How A Pilot Pushed His Wingman’s Damaged Plane Out Of Enemy Territory

YouTube / Maximus Aviation
Brigadier General Robbie Risner’s heroism as a fighter ace in surviving almost eight years in imprisonment and torture as a POW in North Vietnam is commendable.

But do you know that he’s also a jet ace during the Korean War with eight confirmed kills, and did an incredible feat of pushing his wingman’s damaged plane out of Korean enemy territory?
Korean War
His first few months of duty in Korea was relatively slow but things soon picked up.

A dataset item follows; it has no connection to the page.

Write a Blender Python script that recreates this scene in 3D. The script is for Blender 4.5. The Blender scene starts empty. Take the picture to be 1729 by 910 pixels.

On the night of September 15, 1954, Risner’s squadron was escorting a bombing run near the North Korean and Chinese border when he engaged in a low-altitude, supersonic dogfight, following the MiG as it tried to flee to its airbase inside China.
Risner’s Sabre tore the enemy plane into pieces and scored a kill.
Trouble Brewing Ahead
When Risner headed home with his wingman, Lt. Joseph Logan, Logan’s Sabre took heavy anti-aircraft fire as it started to dump fuel.

To help his wingman, Risner did a maneuver no one had ever done before. He told Logan to cut his engine and positioned the nose of his plane to Logan’s tailpipe.
He was trying to give Logan’s Sabre enough lift to make it close to Cho-do Island.

Although the Island belonged to North Korea, the Air Force had an air rescue unit on the island, and if he could get Logan close enough to bail out, it would save him from being captured by the enemy.
Impossible Feat
The tandem flew until the gasoline and other liquids started to jump over Risner’s own plane.
They got close enough to Cho-do so that Logan could bail out while Risner could head home, and he almost didn’t.

When Risner reached the Kimpo air base, his engine flamed out and forced him to do a dead-stick landing.
Logan, on the other hand, came close to Cho-do’s shoreline but was tangled in his own chute and drowned before he was rescued.

Risner’s last words to Logan were, “I’ll see you at the base tonight.” Risner went on to shoot down eight more enemy fighters during the Korean War.